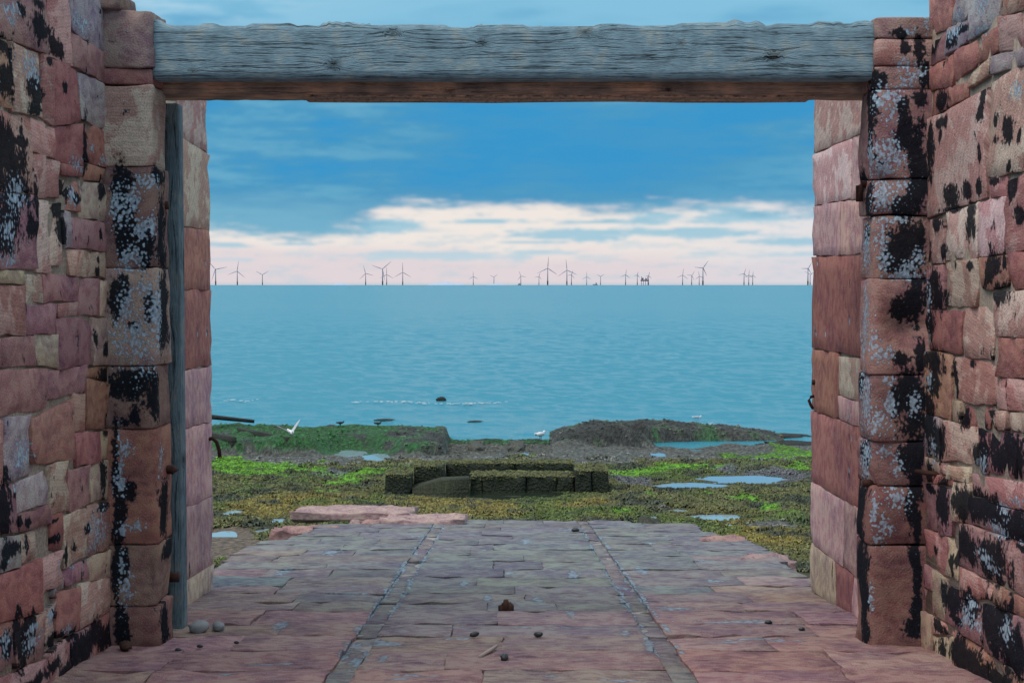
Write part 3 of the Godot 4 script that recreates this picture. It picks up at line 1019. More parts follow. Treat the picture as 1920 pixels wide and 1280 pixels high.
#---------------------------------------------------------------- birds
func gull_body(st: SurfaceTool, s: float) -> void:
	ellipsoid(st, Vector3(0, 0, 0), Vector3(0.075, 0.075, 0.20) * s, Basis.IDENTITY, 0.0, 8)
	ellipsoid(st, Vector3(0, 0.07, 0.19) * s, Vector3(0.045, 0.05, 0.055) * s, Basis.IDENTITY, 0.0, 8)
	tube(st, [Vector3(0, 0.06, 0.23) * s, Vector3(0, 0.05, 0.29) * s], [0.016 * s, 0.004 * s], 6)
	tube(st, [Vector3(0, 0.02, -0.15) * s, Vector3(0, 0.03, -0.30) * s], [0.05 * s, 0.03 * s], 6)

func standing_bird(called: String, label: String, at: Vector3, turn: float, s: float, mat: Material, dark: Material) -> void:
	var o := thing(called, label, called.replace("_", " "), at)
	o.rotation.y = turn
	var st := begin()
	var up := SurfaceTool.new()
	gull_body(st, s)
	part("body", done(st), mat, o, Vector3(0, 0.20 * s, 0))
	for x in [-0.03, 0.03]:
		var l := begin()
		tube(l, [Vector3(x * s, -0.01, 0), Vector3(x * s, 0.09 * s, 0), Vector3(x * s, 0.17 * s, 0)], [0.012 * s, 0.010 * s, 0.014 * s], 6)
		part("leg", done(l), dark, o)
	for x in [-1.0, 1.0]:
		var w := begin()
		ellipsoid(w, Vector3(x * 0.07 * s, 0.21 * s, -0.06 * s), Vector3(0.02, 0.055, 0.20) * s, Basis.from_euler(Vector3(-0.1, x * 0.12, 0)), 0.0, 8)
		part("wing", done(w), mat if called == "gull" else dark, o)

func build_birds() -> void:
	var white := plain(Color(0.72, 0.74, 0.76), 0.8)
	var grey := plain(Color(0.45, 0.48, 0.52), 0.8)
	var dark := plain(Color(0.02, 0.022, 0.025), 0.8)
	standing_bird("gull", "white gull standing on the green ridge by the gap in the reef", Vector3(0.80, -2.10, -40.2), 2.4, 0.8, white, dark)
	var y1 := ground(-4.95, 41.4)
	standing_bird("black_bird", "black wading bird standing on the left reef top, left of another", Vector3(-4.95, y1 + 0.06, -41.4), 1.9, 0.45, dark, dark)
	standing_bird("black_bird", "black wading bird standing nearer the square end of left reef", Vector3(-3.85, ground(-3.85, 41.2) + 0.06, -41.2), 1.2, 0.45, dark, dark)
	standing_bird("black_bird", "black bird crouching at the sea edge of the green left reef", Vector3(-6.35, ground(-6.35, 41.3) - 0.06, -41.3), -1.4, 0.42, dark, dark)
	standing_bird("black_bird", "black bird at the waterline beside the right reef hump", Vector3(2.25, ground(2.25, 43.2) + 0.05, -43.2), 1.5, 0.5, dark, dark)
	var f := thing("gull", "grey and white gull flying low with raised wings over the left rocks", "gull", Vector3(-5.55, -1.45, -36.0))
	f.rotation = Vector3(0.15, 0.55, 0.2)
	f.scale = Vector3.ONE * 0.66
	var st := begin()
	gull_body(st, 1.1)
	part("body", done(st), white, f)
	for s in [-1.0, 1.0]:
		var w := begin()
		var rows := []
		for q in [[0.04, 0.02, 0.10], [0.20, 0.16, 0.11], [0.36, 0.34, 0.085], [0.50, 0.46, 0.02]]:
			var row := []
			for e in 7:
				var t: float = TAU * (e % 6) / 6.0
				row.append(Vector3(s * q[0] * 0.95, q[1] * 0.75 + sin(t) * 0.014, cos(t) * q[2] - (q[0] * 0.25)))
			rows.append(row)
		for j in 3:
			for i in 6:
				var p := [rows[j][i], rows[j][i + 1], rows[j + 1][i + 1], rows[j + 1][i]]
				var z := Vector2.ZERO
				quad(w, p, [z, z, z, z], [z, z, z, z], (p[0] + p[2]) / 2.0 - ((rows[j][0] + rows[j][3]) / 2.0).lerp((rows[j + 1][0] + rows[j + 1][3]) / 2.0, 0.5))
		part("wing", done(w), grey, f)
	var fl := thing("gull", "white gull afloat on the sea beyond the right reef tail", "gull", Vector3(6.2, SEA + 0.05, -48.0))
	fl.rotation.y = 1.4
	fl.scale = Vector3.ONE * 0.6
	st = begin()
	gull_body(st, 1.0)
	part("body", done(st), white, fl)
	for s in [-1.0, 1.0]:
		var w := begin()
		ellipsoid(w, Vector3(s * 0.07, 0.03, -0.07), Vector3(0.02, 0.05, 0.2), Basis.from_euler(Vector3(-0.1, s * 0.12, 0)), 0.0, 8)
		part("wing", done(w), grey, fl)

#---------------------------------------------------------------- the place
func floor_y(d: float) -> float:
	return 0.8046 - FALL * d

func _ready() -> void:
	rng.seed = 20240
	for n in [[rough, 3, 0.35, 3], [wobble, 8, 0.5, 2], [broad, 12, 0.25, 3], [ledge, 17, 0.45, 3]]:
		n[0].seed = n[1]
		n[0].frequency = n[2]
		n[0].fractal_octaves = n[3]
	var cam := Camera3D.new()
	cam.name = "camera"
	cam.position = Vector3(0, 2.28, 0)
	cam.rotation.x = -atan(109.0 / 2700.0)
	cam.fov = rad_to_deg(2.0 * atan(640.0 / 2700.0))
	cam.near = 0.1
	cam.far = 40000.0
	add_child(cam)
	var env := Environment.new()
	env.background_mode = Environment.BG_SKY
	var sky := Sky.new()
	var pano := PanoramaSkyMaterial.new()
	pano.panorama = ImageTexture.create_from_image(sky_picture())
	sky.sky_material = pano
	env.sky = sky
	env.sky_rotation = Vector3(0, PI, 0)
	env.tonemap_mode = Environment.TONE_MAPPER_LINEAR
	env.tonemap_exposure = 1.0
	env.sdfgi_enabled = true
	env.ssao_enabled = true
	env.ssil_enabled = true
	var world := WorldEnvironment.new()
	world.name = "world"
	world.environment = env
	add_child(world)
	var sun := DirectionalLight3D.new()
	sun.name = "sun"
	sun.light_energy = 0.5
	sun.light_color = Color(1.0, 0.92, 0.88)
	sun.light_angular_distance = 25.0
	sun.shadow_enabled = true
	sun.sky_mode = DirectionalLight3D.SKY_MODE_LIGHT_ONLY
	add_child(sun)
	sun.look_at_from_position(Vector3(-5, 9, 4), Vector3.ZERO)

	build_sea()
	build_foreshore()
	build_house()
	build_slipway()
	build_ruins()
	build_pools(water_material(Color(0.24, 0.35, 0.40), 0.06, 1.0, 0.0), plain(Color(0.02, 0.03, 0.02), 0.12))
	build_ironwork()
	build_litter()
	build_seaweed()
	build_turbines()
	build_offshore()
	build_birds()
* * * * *
**Problem details:**
Go through the material above and print all of it exactly, except the pictures.

**Response to the task:**
Write part 3 of the Godot 4 script that recreates this picture. It picks up at line 1019. More parts follow. Treat the picture as 1920 pixels wide and 1280 pixels high.
#---------------------------------------------------------------- birds
func gull_body(st: SurfaceTool, s: float) -> void:
	ellipsoid(st, Vector3(0, 0, 0), Vector3(0.075, 0.075, 0.20) * s, Basis.IDENTITY, 0.0, 8)
	ellipsoid(st, Vector3(0, 0.07, 0.19) * s, Vector3(0.045, 0.05, 0.055) * s, Basis.IDENTITY, 0.0, 8)
	tube(st, [Vector3(0, 0.06, 0.23) * s, Vector3(0, 0.05, 0.29) * s], [0.016 * s, 0.004 * s], 6)
	tube(st, [Vector3(0, 0.02, -0.15) * s, Vector3(0, 0.03, -0.30) * s], [0.05 * s, 0.03 * s], 6)

func standing_bird(called: String, label: String, at: Vector3, turn: float, s: float, mat: Material, dark: Material) -> void:
	var o := thing(called, label, called.replace("_", " "), at)
	o.rotation.y = turn
	var st := begin()
	var up := SurfaceTool.new()
	gull_body(st, s)
	part("body", done(st), mat, o, Vector3(0, 0.20 * s, 0))
	for x in [-0.03, 0.03]:
		var l := begin()
		tube(l, [Vector3(x * s, -0.01, 0), Vector3(x * s, 0.09 * s, 0), Vector3(x * s, 0.17 * s, 0)], [0.012 * s, 0.010 * s, 0.014 * s], 6)
		part("leg", done(l), dark, o)
	for x in [-1.0, 1.0]:
		var w := begin()
		ellipsoid(w, Vector3(x * 0.07 * s, 0.21 * s, -0.06 * s), Vector3(0.02, 0.055, 0.20) * s, Basis.from_euler(Vector3(-0.1, x * 0.12, 0)), 0.0, 8)
		part("wing", done(w), mat if called == "gull" else dark, o)

func build_birds() -> void:
	var white := plain(Color(0.72, 0.74, 0.76), 0.8)
	var grey := plain(Color(0.45, 0.48, 0.52), 0.8)
	var dark := plain(Color(0.02, 0.022, 0.025), 0.8)
	standing_bird("gull", "white gull standing on the green ridge by the gap in the reef", Vector3(0.80, -2.10, -40.2), 2.4, 0.8, white, dark)
	var y1 := ground(-4.95, 41.4)
	standing_bird("black_bird", "black wading bird standing on the left reef top, left of another", Vector3(-4.95, y1 + 0.06, -41.4), 1.9, 0.45, dark, dark)
	standing_bird("black_bird", "black wading bird standing nearer the square end of left reef", Vector3(-3.85, ground(-3.85, 41.2) + 0.06, -41.2), 1.2, 0.45, dark, dark)
	standing_bird("black_bird", "black bird crouching at the sea edge of the green left reef", Vector3(-6.35, ground(-6.35, 41.3) - 0.06, -41.3), -1.4, 0.42, dark, dark)
	standing_bird("black_bird", "black bird at the waterline beside the right reef hump", Vector3(2.25, ground(2.25, 43.2) + 0.05, -43.2), 1.5, 0.5, dark, dark)
	var f := thing("gull", "grey and white gull flying low with raised wings over the left rocks", "gull", Vector3(-5.55, -1.45, -36.0))
	f.rotation = Vector3(0.15, 0.55, 0.2)
	f.scale = Vector3.ONE * 0.66
	var st := begin()
	gull_body(st, 1.1)
	part("body", done(st), white, f)
	for s in [-1.0, 1.0]:
		var w := begin()
		var rows := []
		for q in [[0.04, 0.02, 0.10], [0.20, 0.16, 0.11], [0.36, 0.34, 0.085], [0.50, 0.46, 0.02]]:
			var row := []
			for e in 7:
				var t: float = TAU * (e % 6) / 6.0
				row.append(Vector3(s * q[0] * 0.95, q[1] * 0.75 + sin(t) * 0.014, cos(t) * q[2] - (q[0] * 0.25)))
			rows.append(row)
		for j in 3:
			for i in 6:
				var p := [rows[j][i], rows[j][i + 1], rows[j + 1][i + 1], rows[j + 1][i]]
				var z := Vector2.ZERO
				quad(w, p, [z, z, z, z], [z, z, z, z], (p[0] + p[2]) / 2.0 - ((rows[j][0] + rows[j][3]) / 2.0).lerp((rows[j + 1][0] + rows[j + 1][3]) / 2.0, 0.5))
		part("wing", done(w), grey, f)
	var fl := thing("gull", "white gull afloat on the sea beyond the right reef tail", "gull", Vector3(6.2, SEA + 0.05, -48.0))
	fl.rotation.y = 1.4
	fl.scale = Vector3.ONE * 0.6
	st = begin()
	gull_body(st, 1.0)
	part("body", done(st), white, fl)
	for s in [-1.0, 1.0]:
		var w := begin()
		ellipsoid(w, Vector3(s * 0.07, 0.03, -0.07), Vector3(0.02, 0.05, 0.2), Basis.from_euler(Vector3(-0.1, s * 0.12, 0)), 0.0, 8)
		part("wing", done(w), grey, fl)

#---------------------------------------------------------------- the place
func floor_y(d: float) -> float:
	return 0.8046 - FALL * d

func _ready() -> void:
	rng.seed = 20240
	for n in [[rough, 3, 0.35, 3], [wobble, 8, 0.5, 2], [broad, 12, 0.25, 3], [ledge, 17, 0.45, 3]]:
		n[0].seed = n[1]
		n[0].frequency = n[2]
		n[0].fractal_octaves = n[3]
	var cam := Camera3D.new()
	cam.name = "camera"
	cam.position = Vector3(0, 2.28, 0)
	cam.rotation.x = -atan(109.0 / 2700.0)
	cam.fov = rad_to_deg(2.0 * atan(640.0 / 2700.0))
	cam.near = 0.1
	cam.far = 40000.0
	add_child(cam)
	var env := Environment.new()
	env.background_mode = Environment.BG_SKY
	var sky := Sky.new()
	var pano := PanoramaSkyMaterial.new()
	pano.panorama = ImageTexture.create_from_image(sky_picture())
	sky.sky_material = pano
	env.sky = sky
	env.sky_rotation = Vector3(0, PI, 0)
	env.tonemap_mode = Environment.TONE_MAPPER_LINEAR
	env.tonemap_exposure = 1.0
	env.sdfgi_enabled = true
	env.ssao_enabled = true
	env.ssil_enabled = true
	var world := WorldEnvironment.new()
	world.name = "world"
	world.environment = env
	add_child(world)
	var sun := DirectionalLight3D.new()
	sun.name = "sun"
	sun.light_energy = 0.5
	sun.light_color = Color(1.0, 0.92, 0.88)
	sun.light_angular_distance = 25.0
	sun.shadow_enabled = true
	sun.sky_mode = DirectionalLight3D.SKY_MODE_LIGHT_ONLY
	add_child(sun)
	sun.look_at_from_position(Vector3(-5, 9, 4), Vector3.ZERO)

	build_sea()
	build_foreshore()
	build_house()
	build_slipway()
	build_ruins()
	build_pools(water_material(Color(0.24, 0.35, 0.40), 0.06, 1.0, 0.0), plain(Color(0.02, 0.03, 0.02), 0.12))
	build_ironwork()
	build_litter()
	build_seaweed()
	build_turbines()
	build_offshore()
	build_birds()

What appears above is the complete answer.